The book starts out with the news of Barry Fairbrother's death spreading through the town of Pagford. We're introduced to a wide range of people who all have their place in their community, and see how the news affects them.

The first thing I should really state about the book is it's quite a dense read. Rowling uses very wordy language to describe and detail the people and town she has created. One of my pet peeves in novels is having to wade through unnecessary adjectives and this book was guilty that. If you want a light read then I wouldn't really recommend this book. Rowling also had this strange habit of putting large chunks of text in brackets - sometimes a whole page - which became a little annoying. I found myself tempted to skim a lot of these bits. It's a long book and could easily have been a couple of hundred pages shorter.

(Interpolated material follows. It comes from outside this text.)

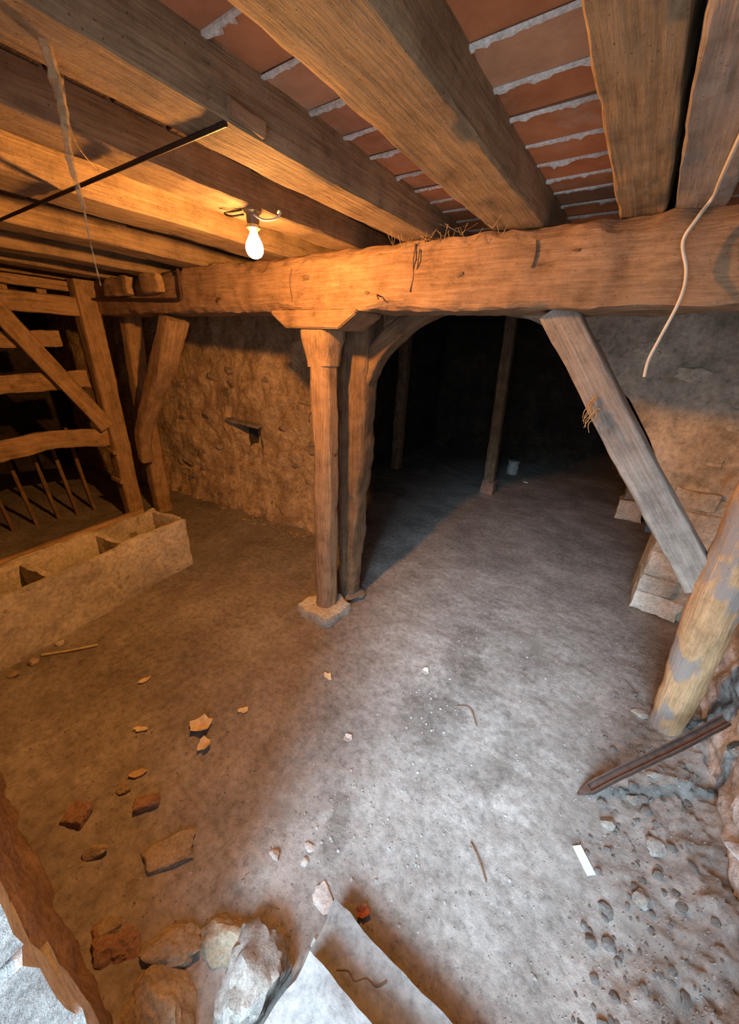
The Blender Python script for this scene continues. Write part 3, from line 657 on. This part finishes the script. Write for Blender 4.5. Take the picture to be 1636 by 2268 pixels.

What made it even trickier to get into was the vast amount of characters. We're introduced to all sorts of people, and some of them seem to have very little relevance to the plot. A lot of them are just downright boring. The saving grace of the story is the Weedon family. Krystal Weedon is a teenager living in the "Fields" - Pagford's council estate - and whose mother is addicted to heroin. She's loud and gobby and a total victim of her circumstances. As soon as the book started to focus on the Weedon family I heaved a sigh of relief, because it was the first time I'd really felt engaged with the book. I kind of wish the story had just focussed on that family alone (although Sukhvinder's story - another teenager - was very interesting).

The book is undoubtedly very political, not that I expected anything less from Rowling. I thought the politics worked well when they were weaved into the plot, but at times you were taken totally out of the story as the narrative veered off into a political rant.

I didn't really have any problem with the swearing, but as it's something that has been brought up so often in reviews and the media, I might as well mention it. There is a lot. But it's mainly in spoken dialogue between the teenagers and I think in that sense, it's completely realistic. Rowling has got the teenager down to a tee. There's sex and drugs, too, so this truly is an adult read. I thought it was all dealt with pretty well for the most part, even if it was a bit cringeworthy in parts.

This is such an incredibly difficult book to rate. I can see the brilliance in some of the characters, and the last 50 or so pages had me gripped, but in a 500 page book it was far too late by then. The fact of the matter is, it just wasn't a very enjoyable read. I'd suggest reading the free sample of the book to get a feel for it. I would maybe have been slightly more hesitant to buy it had I had a chance to read part of it first. It's a very character driven story and relies on you being interested on the lives of the many characters. I was expecting Barry Fairbrother's death and the local council itself to take more promincence, but it's more a case of the ripple effect on the community rather than how they are going to solve the actual problem of a council member dying.

I really hope Rowling has another great novel in her, but for me, The Casual Vacancy isn't it.